No, actually. It isn't. The khagan was a Jew, and until the very end remained a Jew. The beg (Khazar version of the shogun, basically) could convert to Islam, and would not have been a huge problem (assuming his successors were Jews. There was no side branch of the Ashina family.

Unless the overlords from Khazaria adopt Islam, they would have few friends.
Except for the large amount of Jews in Iraq, Persia, and the Levant, where they dominated the financial system of the caliphate...
 
No, actually. It isn't. The khagan was a Jew, and until the very end remained a Jew. The beg (Khazar version of the shogun, basically) could convert to Islam, and would not have been a huge problem (assuming his successors were Jews. There was no side branch of the Ashina family).

There wasn't?

Yes, the succession law. OK. So it largely prevents any side branches really arising.

Excuse me for the brain fart then.
 
There wasn't?

Yes, the succession law. OK. So it largely prevents any side branches really arising.

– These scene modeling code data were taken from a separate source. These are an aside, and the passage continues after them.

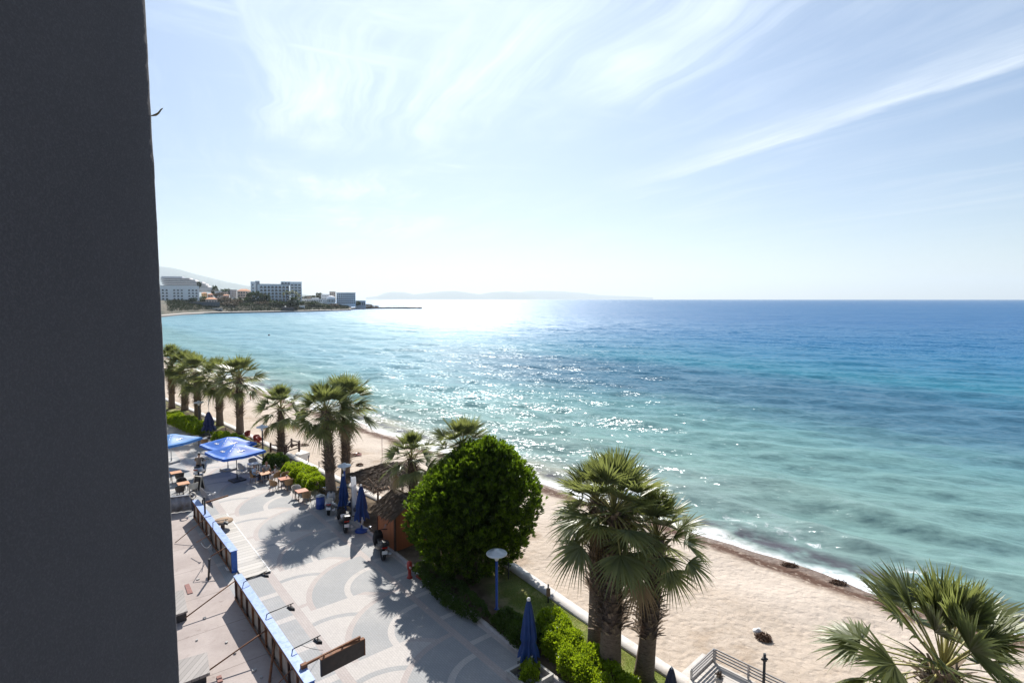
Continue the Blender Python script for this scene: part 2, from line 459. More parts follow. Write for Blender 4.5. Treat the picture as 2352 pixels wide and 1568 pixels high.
# ---- beach
def sand_material():
    m, t, b = new_mat('beach_sand')
    p, s, n = sn_nodes(t)
    off = t.node('ShaderNodeAttribute', attribute_name='offshore').outputs['Fac']
    n1 = t.noise(p, 0.25, 6, 0.6); n2 = t.noise(p, 3.5, 6, 0.65); n3 = t.noise(t.vmath('MULTIPLY', p, (1, 1, 1)), 9.0, 4, 0.7)
    c = t.ramp(n1, [(0.3, (0.425, 0.35, 0.28)), (0.7, (0.49, 0.415, 0.345))])
    c = t.mix(t.smooth(n2, 0.45, 0.75), c, (0.39, 0.32, 0.255))
    # darker damp patches and bits of dry weed
    c = t.mix(t.math('MULTIPLY', t.smooth(t.noise(t.vmath('ADD', t.vmath('MULTIPLY', p, (1.0, 1.0, 1.0)), (3.0, 1.0, 0.0)), 0.30, 5, 0.55), 0.54, 0.68), 0.7), c, (0.33, 0.25, 0.18))
    c = t.mix(t.math('MULTIPLY', t.smooth(n3, 0.58, 0.70), 0.75), c, (0.22, 0.155, 0.11))
    # paler, finer band of sand higher up than the weed line
    wv = t.math('ADD', off, t.math('MULTIPLY', t.math('SUBTRACT', t.noise(p, 0.35, 5, 0.6), 0.5), 3.0))
    c = t.mix(t.math('MULTIPLY', t.math('MULTIPLY', t.smooth(wv, -8.5, -6.0), t.smooth(wv, -1.5, -4.0)), 0.55), c, (0.53, 0.46, 0.395))
    wr = t.math('MULTIPLY', t.smooth(wv, -3.0, -1.5), t.smooth(t.noise(p, 2.2, 7, 0.7), 0.27, 0.50))
    c = t.mix(wr, c, (0.085, 0.045, 0.030))
    wet = t.smooth(wv, -1.2, -0.2)
    c = t.mix(t.math('MULTIPLY', wet, 0.5), c, (0.24, 0.18, 0.14))
    t.link(c, b.inputs['Base Color'])
    t.link(t.math('SUBTRACT', 0.95, t.math('MULTIPLY', wet, 0.55)), b.inputs['Roughness'])
    b.inputs['Specular IOR Level'].default_value = 0.2
    bn = t.node('ShaderNodeBump'); bn.inputs['Strength'].default_value = 1.0; bn.inputs['Distance'].default_value = 0.09
    vor = t.node('ShaderNodeTexVoronoi'); vor.inputs['Scale'].default_value = 2.6; vor.feature = 'SMOOTH_F1'
    t.link(t.vmath('ADD', p, t.vmath('SCALE', t.noise(p, 1.0, 2, color=True), scale=0.6)), vor.inputs['Vector'])
    hh = t.math('ADD', t.math('MULTIPLY', vor.outputs['Distance'], 0.9), t.math('MULTIPLY', t.noise(p, 5.0, 6, 0.65), 0.6))
    t.link(hh, bn.inputs['Height']); t.link(bn.outputs[0], b.inputs['Normal'])
    return m
def build_beach():
    ss = np.concatenate([np.arange(-70, -6, 2.0), np.arange(-6, 45, 0.30), np.arange(45, 200, 0.9)])
    offs = np.concatenate([np.arange(9, 2, -1.0), np.arange(2, -13, -0.25), np.arange(-13, -46, -1.2)])
    S, O = np.meshgrid(ss, offs, indexing='ij')
    N = n_shore(S) + O
    rng = np.random.default_rng(3)
    base = np.where(O > 0, SEA_Z - O * 0.14, SEA_Z + np.interp(-O, [0, 1.2, 3, 8, 16, 50], [0, 0.16, 0.40, 0.62, 0.8, 0.85]))
    Z = base
    for _ in range(26):
        lam = rng.uniform(1.2, 9); a = rng.uniform(0, 6.28); ph = rng.uniform(0, 6.28)
        Z = Z + 0.0045 * lam ** 0.7 * np.sin((S * math.cos(a) + N * math.sin(a)) * 6.283 / lam + ph) * np.clip(-O / 2 + 0.3, 0.1, 1)
    # wavy waterline
    Z = Z + 0.055 * np.sin(S * 0.55 + 0.8 * np.sin(S * 0.21)) * np.exp(-(O / 3) ** 2)
    X = DX * S + DY * N; Y = DY * S - DX * N
    V = np.stack([X, Y, Z], -1).reshape(-1, 3); nt = S.shape[1]; nr = S.shape[0]
    i = np.arange(nr - 1)[:, None] * nt + np.arange(nt - 1)[None, :]
    Fq = np.stack([i, i + nt, i + nt + 1, i + 1], -1).reshape(-1, 4)
    me = np_mesh('beach', V, Fq, True, cols={'offshore': O.reshape(-1)})
    tag(link_mesh('beach', me, sand_material()), kind='structure')
    return lambda s, n: float(np.interp(-(n - n_shore(s)), [0, 1.2, 3, 8, 16, 50], [0, 0.16, 0.40, 0.62, 0.8, 0.85]) + SEA_Z)
beach_z = build_beach()

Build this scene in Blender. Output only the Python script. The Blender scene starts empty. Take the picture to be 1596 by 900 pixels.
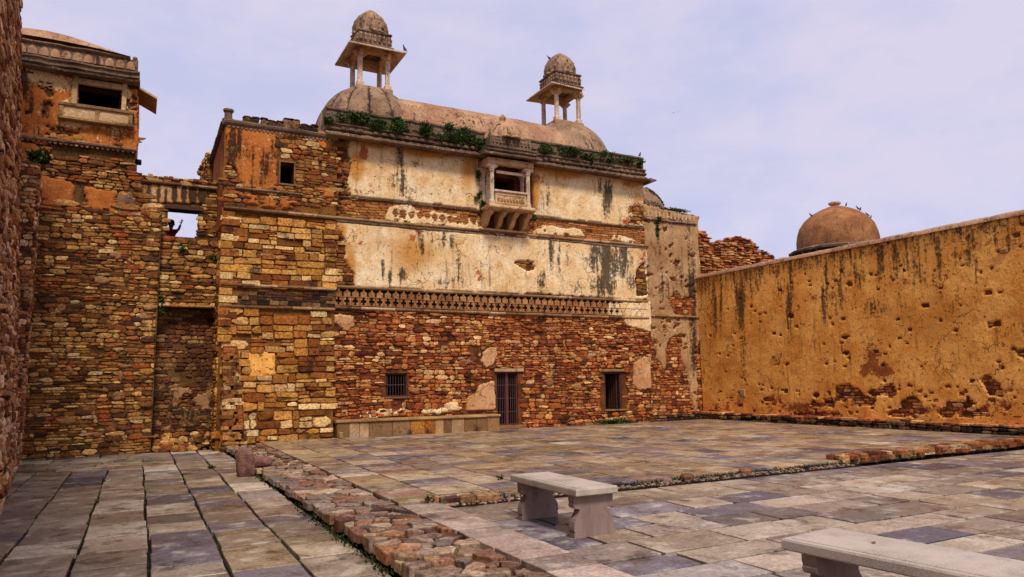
import bpy, math, random
import numpy as np
from mathutils import Matrix, Vector, noise as mnoise

# ---------------------------------------------------------------- camera, world, sun, exposure
S = bpy.context.scene
COL = S.collection
FPX, PITCH, ROLL, YAW = 1111.6, 0.13046, -0.01591, 0.48164   # solved from the photo's vanishing points
EYE = np.array([0.0, 0.0, 1.65])
FW = np.array([math.sin(YAW)*math.cos(PITCH), math.cos(YAW)*math.cos(PITCH), math.sin(PITCH)])
_r0 = np.array([math.cos(YAW), -math.sin(YAW), 0.0]); _u0 = np.cross(_r0, FW)
RT = math.cos(ROLL)*_r0 + math.sin(ROLL)*_u0
UP = -math.sin(ROLL)*_r0 + math.cos(ROLL)*_u0
cd = bpy.data.cameras.new('camera'); cam = bpy.data.objects.new('camera', cd); COL.objects.link(cam)
cd.sensor_width = 36.0; cd.lens = FPX/1596*36.0; cd.clip_start = 0.05; cd.clip_end = 3000
cam.matrix_world = Matrix(((RT[0], UP[0], -FW[0], EYE[0]), (RT[1], UP[1], -FW[1], EYE[1]), (RT[2], UP[2], -FW[2], EYE[2]), (0, 0, 0, 1)))
S.camera = cam
S.view_settings.view_transform = 'Standard'; S.view_settings.look = 'None'
S.view_settings.exposure = 0.6; S.view_settings.gamma = 1.0; S.view_settings.use_curve_mapping = False
SUN_EL, SUN_AZ = math.radians(55), math.radians(190)      # azimuth clockwise from +Y: behind the viewer
sl = bpy.data.lights.new('sun', 'SUN'); sl.energy = 2.2; sl.angle = math.radians(12); sl.color = (1.0, 0.93, 0.84)
so = bpy.data.objects.new('sun', sl); COL.objects.link(so)
_sd = Vector((math.sin(SUN_AZ)*math.cos(SUN_EL), math.cos(SUN_AZ)*math.cos(SUN_EL), math.sin(SUN_EL)))
so.rotation_euler = _sd.to_track_quat('Z', 'Y').to_euler(); so.location = (0, 0, 40)
W = bpy.data.worlds.new('World'); S.world = W; W.use_nodes = True
wt = W.node_tree; wt.nodes.clear()
def _wn(t, **k):
    n = wt.nodes.new(t)
    for a, b in k.items(): setattr(n, a, b)
    return n
wo = _wn('ShaderNodeOutputWorld'); bg = _wn('ShaderNodeBackground'); bg.inputs['Strength'].default_value = 0.12
sky = _wn('ShaderNodeTexSky', sky_type='NISHITA', sun_disc=False); sky.sun_elevation = SUN_EL; sky.sun_rotation = SUN_AZ
tc = _wn('ShaderNodeTexCoord'); mp = _wn('ShaderNodeMapping'); mp.inputs['Scale'].default_value = (1, 1, 2.2)
n1 = _wn('ShaderNodeTexNoise'); n1.inputs['Scale'].default_value = 4.2; n1.inputs['Detail'].default_value = 7; n1.inputs['Roughness'].default_value = 0.62
cr = _wn('ShaderNodeValToRGB'); cr.color_ramp.elements[0].position = 0.36; cr.color_ramp.elements[1].position = 0.62
cr.color_ramp.elements[0].color = (3.2, 3.25, 4.55, 1); cr.color_ramp.elements[1].color = (4.0, 3.7, 4.65, 1)
mx = _wn('ShaderNodeMix', data_type='RGBA'); mx.inputs[0].default_value = 0.93
wt.links.new(tc.outputs['Generated'], mp.inputs[0]); wt.links.new(mp.outputs[0], n1.inputs['Vector'])
wt.links.new(n1.outputs[0], cr.inputs[0]); wt.links.new(sky.outputs[0], mx.inputs[6]); wt.links.new(cr.outputs[0], mx.inputs[7])
wt.links.new(mx.outputs[2], bg.inputs[0]); wt.links.new(bg.outputs[0], wo.inputs[0])

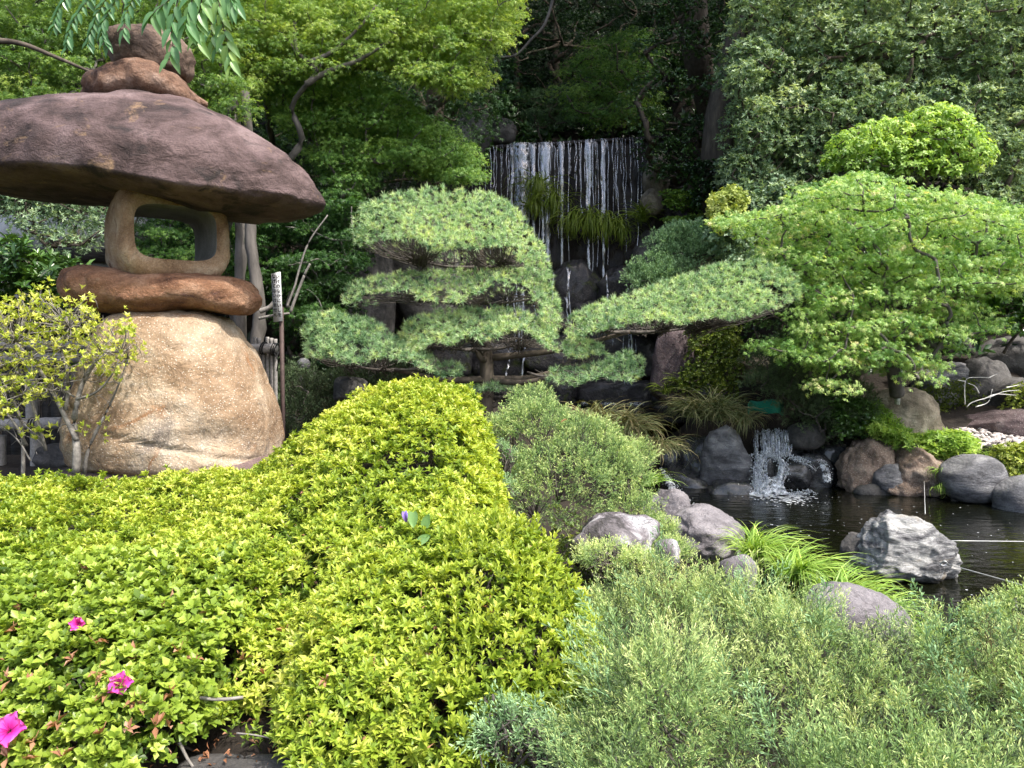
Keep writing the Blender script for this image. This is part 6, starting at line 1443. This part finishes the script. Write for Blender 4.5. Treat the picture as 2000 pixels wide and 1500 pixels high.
# ------------------------------------------------------------------ sparse azalea at the left edge
def sparse():
    D = 5.2; root = thing('sparse_azalea', 'leggy azalea with bare grey stems and a thin yellow-green top, left edge', 'azalea', at(140, 925, D))
    stems = [([(148, 925), (150, 880), (145, 830), (150, 790), (165, 740), (200, 690)], [.03, .02, .012]), ([(150, 860), (120, 800), (95, 750), (60, 700), (30, 670)], [.018, .008]), ([(128, 800), (133, 760), (130, 720), (120, 680), (135, 640)], [.014, .006]),
             ([(165, 925), (172, 880), (195, 830), (215, 790), (232, 750), (250, 700)], [.014, .009, .004]), ([(150, 780), (180, 770), (205, 750), (225, 720), (235, 690)], [.010, .004]), ([(45, 935), (45, 880), (40, 820), (20, 770), (-10, 720)], [.015, .006]), ([(52, 870), (30, 830), (0, 790)], [.012, .006]), ([(90, 880), (60, 780), (40, 730), (30, 690)], [.012, .005]), ([(145, 775), (128, 765), (115, 755), (95, 740)], [.008, .003]), ([(60, 900), (35, 860), (0, 830)], [.006, .004])]
    parts = [tube(smooth_path([at(a, b, D + .05 * math.sin(a)) for a, b in pts], 16), r_, 7) for pts, r_ in stems]
    V, Fc, _ = merge(parts); child('stem', V, Fc, M['stem_l'], root, None, True)
    poly = [(-60, 600), (0, 590), (60, 580), (100, 590), (180, 605), (200, 640), (250, 625), (265, 690), (235, 740), (180, 730), (150, 690), (120, 760), (60, 770), (30, 800), (-60, 820)]
    c = fill(poly, D, .34, .10, 60, 6000); c = np.vstack([c, [at(a, b, D) for a, b in [(80, 575), (95, 565), (72, 568), (88, 585), (165, 588), (170, 580), (55, 845), (60, 855), (105, 770), (70, 830), (85, 858), (112, 845), (195, 835), (150, 845), (180, 850), (20, 830), (120, 780), (10, 810), (200, 770)]]])
    P = np.repeat(c, 4, axis=0) + rng.normal(size=(len(c) * 4, 3)) * .035
    V, Fc, T = scatter(T_az, P, frames(np.tile([0, -.1, 1.], (len(P), 1)) + rng.normal(size=P.shape) * .5), rng.uniform(.9, 1.7, len(P)), .84 + rng.normal(size=len(P)) * .14); child('foliage', V, Fc, M['azalea'], root, T, kind='stuff')
    tw = []
    anchors = np.array([at(a, b, D) for pts, _ in stems for a, b in pts[2:]])
    for i, p in enumerate(c):
        h = anchors[int(np.argmin(((anchors - p) ** 2).sum(1) + .2 * rng.uniform()))]; h = h * .75 + p * .25 if np.linalg.norm(h - p) > .45 else h
        tw.append(tube(smooth_path([p, (p + h) / 2 + rng.normal(size=3) * .03, h], 7), [.0018, .0045], 4))
    for i in range(420):
        p = c[rng.integers(0, len(c))] + rng.normal(size=3) * .03; q = p + np.array([rng.uniform(-.09, .09), rng.uniform(-.06, .06), -rng.uniform(.02, .10)]); tw.append(tube([p, (p + q) / 2 + rng.normal(size=3) * .008, q], [.0012, .0025], 3))
    V, Fc, _ = merge(tw); child('twigs', V, Fc, M['stem_l'], root, kind='stuff')
sparse()

# ------------------------------------------------------------------ bamboo fences and timber behind
M['bamboo'] = plain_mat('weathered_bamboo', (.25, .235, .22), .7, 0, .35, 10, .35, .4, (4, 4, 4))
M['rope'] = plain_mat('black_rope', (.012, .012, .012), .9, 0, .3, 60, .5)
M['board'] = plain_mat('dark_weathered_board', (.035, .033, .032), .9, 0, .5, 8, .4, .2, (1, 1, 6))
M['plaster'] = plain_mat('dull_white_plaster', (.40, .40, .40), .9, 0, .3, 5, .2)
def bamboo(a, b, r, nodes=3):
    a, b = np.array(a, float), np.array(b, float); n = 40; t = np.linspace(0, 1, n); rad = np.full(n, r)
    for k in range(nodes): rad += r * .12 * np.exp(-((t - (k + .5) / nodes) / .012) ** 2)
    return tube(a + (b - a) * t[:, None], rad, 12)
def fence_left():
    D = 6.9; f = thing('bamboo_fence', 'grey bamboo rail fence behind the sparse azalea, left edge', 'fence', at(80, 930, D), 'bamboo fences')
    for (a, b, r) in [((-70, 674), (212, 676), .045), ((-70, 699), (212, 699), .05), ((-70, 832), (122, 826), .055)]:
        V, Fc = bamboo(at(a[0], a[1], D), at(b[0], b[1], D), r); child('rail', V, Fc, M['bamboo'], f, None, True)
    for (px, y0, y1, r) in [(62, 700, 820, .05), (165, 690, 900, .05), (72, 838, 935, .055), (0, 850, 960, .05), (-60, 650, 950, .05)]:
        V, Fc = bamboo(at(px, y0, D + .08), at(px, y1, D + .08), r); child('post', V, Fc, M['bamboo'], f, None, True)
    for (px, y) in [(68, 829), (162, 690), (50, 690)]:
        for s in (-1, 0, 1):
            p = at(px + 3 * s, y, D); th = np.linspace(0, 2 * PI, 16); V, Fc = tube(np.stack([p[0] + .012 * s + 0 * th, p[1] + .065 * np.cos(th), p[2] + .062 * np.sin(th)], 1), .006, 5); child('rope_tie', V, Fc, M['rope'], f, None, True)
    g = thing('board_fence', 'nearly black boards behind the bamboo rail fence', 'fence', at(80, 930, 7.6)); n = 16
    for k in range(n):
        px = -90 + k * 20; p = at(px, 820, 7.55); V, Fc = box(p[0], p[1] + .02 * (k % 2), p[2] - .05, 20 / F * 7.55 - .006, .02, 1.15); child('board', V, Fc, M['board'], g)
    V, Fc = rock_shape(301, 4, .08, 3, 5); V = V * np.array([.22, .16, .13]) + at(125, 893, 7.0); solo('foundation_block', V, Fc, M['r_dark'], 'low grey-brown stone block under the bamboo rails', 'block', None, None, True)
fence_left()
def fence_right():
    D = 7.0; f = thing('bamboo_fence', 'short end of bamboo fence with black rope ties right of the lantern base', 'fence', at(520, 900, D), 'bamboo fences')
    V, Fc = bamboo(at(470, 682, D - .1), at(541, 680, D - .1), .045, 1); child('rail', V, Fc, M['bamboo'], f, None, True)
    V, Fc = bamboo(at(470, 822, D - .1), at(543, 818, D - .1), .035, 1); child('rail', V, Fc, M['bamboo'], f, None, True)
    for k in range(6):
        px = 498 + k * 8; top = 658 + 2 * (k % 3) if k not in (2,) else 672; V, Fc = bamboo(at(px, top, D), at(px + 1, 900, D), .018, 4); child('slat', V, Fc, M['bamboo'], f, None, True)
    for px, y in [(513, 680), (517, 680), (534, 682), (538, 682), (541, 683), (533, 818), (537, 819)]:
        p = at(px, y, D - .08); th = np.linspace(0, 2 * PI, 16); V, Fc = tube(np.stack([p[0] + 0 * th + .01 * np.sin(th), p[1] + .07 * np.cos(th), p[2] + .055 * np.sin(th)], 1), .007, 5); child('rope_tie', V, Fc, M['rope'], f, None, True)
    V, Fc = tube(smooth_path([at(536, 690, D - .15), at(543, 705, D - .16), at(541, 725, D - .15)], 8), .006, 5); child('rope_tie', V, Fc, M['rope'], f, None, True)
fence_right()
def back_wall():
    w = thing('garden_wall', 'old white plaster wall with a dark weathered beam seen below the lantern cap', 'wall', at(110, 640, 10.2)); D = 10.2
    p = at(90, 500, D); V, Fc = box(p[0], p[1], p[2], 3.4, .22, .17); child('beam', V, Fc, M['board'], w)
    p = at(90, 560, D + .05); V, Fc = box(p[0], p[1], p[2], 3.4, .12, .66); child('wall_panel', V, Fc, M['plaster'], w)
    p = at(90, 455, D + .06); V, Fc = box(p[0], p[1], p[2], 3.4, .12, .46); child('wall_panel', V, Fc, M['plaster'], w)
back_wall()
# sign post
def sign():
    D = 6.8; s = thing('sign_post', 'narrow white sign board with two columns of Japanese writing on a thin brown post', 'sign', at(546, 900, D)); k = D / F
    p0 = at(548, 626, D); p1 = at(552, 905, D); V, Fc = box((p0[0] + p1[0]) / 2, D + .03, (p0[2] + p1[2]) / 2, .032, .032, p0[2] - p1[2] + .25); child('post', V, Fc, plain_mat('brown_painted_post', (.075, .05, .045), .7, 0, .3, 20), s)
    c = at(541, 580, D); ang = -.035; W, H = .082, .455
    def board_pts(x, z, y): return np.stack([c[0] + x * math.cos(ang) - z * math.sin(ang) * -1, np.full_like(x, c[1]) + y, c[2] + z], 1)
    x = np.array([-W / 2, W / 2, W / 2, -W / 2]); z = np.array([-H / 2, -H / 2 + .01, H / 2, H / 2 - .018]); A = board_pts(x, z, -.006); B = board_pts(x, z, .008); V = np.vstack([A, B])
    Fq = np.array([[0, 1, 2, 3], [7, 6, 5, 4], [0, 4, 5, 1], [1, 5, 6, 2], [2, 6, 7, 3], [3, 7, 4, 0]]); bd = child('board', V, tris(Fq), plain_mat('white_sign_paint', (.62, .62, .62), .6, 0, .08, 20), s)
    ink = plain_mat('black_ink', (.02, .02, .02), .6, 0, .1)
    for col, txt in ((1, 'いけのなかにいしを'), (-1, 'なげてはいけません')):
        cu = bpy.data.curves.new('lettering', 'FONT'); cu.body = '\n'.join(txt); cu.size = .040; cu.space_line = 1.08; cu.align_x = 'CENTER'; cu.extrude = .0008; cu.offset = .0006
        tmp = bpy.data.objects.new('tmp', cu); me = bpy.data.meshes.new_from_object(tmp); me.name = 'lettering'; bpy.data.objects.remove(tmp)
        me.materials.clear(); me.materials.append(ink); o = obj('lettering', me, s); o.rotation_euler = (PI / 2, math.radians(-2), 0)
        o.location = (c[0] + col * .019 - s.location.x - .006, c[1] - .0095 - s.location.y, c[2] + .17 - s.location.z)
sign()
# stone ball and small stones in the shade
p = at(593, 712, 8.7); V0, F0 = ico(4); solo('stone_ball', V0 * .078 + p, F0, M['r_grey'], 'small grey stone ball in the shade left of the lowest pine pad', 'ornament', None, None, True)
rock('small_stone', 'rough stone block under the stone ball', (570, 722, 625, 770), 8.75, M['r_dark'], 310, sub=4, box_p=4)
rock('small_stone', 'small pale pebble beside the stone block', (640, 730, 652, 748), 8.5, M['r_grey'], 311, sub=3)

# ------------------------------------------------------------------ leafy branch hanging in from above, close to the camera
def near_branch():
    root = thing('overhanging_branch', 'close leafy branch hanging into the picture above the lantern ball, large glossy leaves', 'branch', at(380, -60, 3.2))
    ms = []
    for k in range(8):
        n, m = 7, 5; V = []; L_ = .092; W = .036
        for i in range(n):
            t = i / (n - 1); w = W * math.sin(PI * t ** .8) ** .9 * (1 - .15 * t) + .0004
            for j in range(m):
                q = j / (m - 1) - .5; V.append([L_ * t, q * w, .30 * w * abs(q) * 2 - (.10 + .02 * k) * L_ * t * t])
        V = np.array(V); ms.append(mesh_np('leaf', V, tris(grid_faces(n, m)), M['near'], np.full(len(V), .25 + .075 * k), True))
    def twig(pts, D, n, tint_lo, tint_hi, size=1.0, spread=.9):
        P = smooth_path([at(a, b, D) for a, b in pts], 24); V, Fc = tube(P, [.0035, .0014], 5); child('twig', V, Fc, M['bark'], root, None, True)
        for i in range(n):
            f = (i + .5) / n; k = min(len(P) - 2, int(f * (len(P) - 1))); T = P[k + 1] - P[k]; T /= np.linalg.norm(T); side = 1 if i % 2 else -1
            d = Vector(T) * .65 + Vector((side * rng.uniform(.3, spread), rng.uniform(-.25, .1), -.45 + rng.uniform(-.3, .25))); d.normalize()
            za = Vector((rng.uniform(-.3, .3) + side * .25, -1.0 + rng.uniform(-.25, .25), .45)).normalized(); ya = za.cross(d).normalized(); za = d.cross(ya)
            o = bpy.data.objects.new('leaf', ms[int(np.clip(rng.uniform(tint_lo, tint_hi) * 8, 0, 7))]); COL.objects.link(o); o.parent = root
            mm = Matrix((d, ya, za)).transposed().to_4x4() @ Matrix.Scale(size * rng.uniform(.75, 1.1), 4); mm.translation = Vector(P[k] - np.array(root.location)); o.matrix_basis = mm
    twig([(355, -40), (345, 10), (335, 55), (338, 95), (330, 118)], 3.2, 13, .1, .6, .95)
    twig([(400, -40), (392, 10), (385, 45), (388, 85)], 3.15, 12, .3, .8)
    twig([(420, -40), (430, 20), (438, 60), (448, 100), (452, 135)], 3.25, 15, .4, 1.0, .9)
    twig([(370, -40), (330, 0), (305, 20), (290, 40)], 3.3, 9, .1, .5)
    twig([(430, -40), (450, -5), (462, 12)], 3.2, 7, .2, .6)
    twig([(385, -40), (370, 20), (362, 60)], 3.1, 10, .1, .6)
    twig([(410, -40), (412, 20), (415, 70), (428, 100)], 3.3, 11, .2, .7)
    twig([(260, -40), (220, 10), (200, 60), (215, 95)], 5.6, 27, 0, .25, 1.0)  # farther twigs take the darkest tints, shade put into the leaf colour
    twig([(200, -40), (170, 0), (140, 50), (130, 100)], 5.6, 27, 0, .2, 1.0)
    twig([(280, -40), (250, 20), (240, 70)], 5.6, 21, 0, .3, 1.0)
    twig([(160, -40), (120, 10), (105, 60)], 5.6, 21, 0, .2, 1.0)
    twig([(230, -40), (190, 30), (170, 90)], 5.6, 24, 0, .15, 1.0)
near_branch()
print('TRIS', sum(len(o.data.polygons) for o in SC.objects if o.type == 'MESH'))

Excuse me for the brain fart then.


Bump because this presents interesting possibilities. I actually think there is a time when the Jewish Khazars could conquer Iraq / much of the Middle East, but it would have to be in the eighth century. In the ninth the Khazars were not as expansionist as in previous centuries: their main focus was on expanding and cementing the administration system of the khaganate.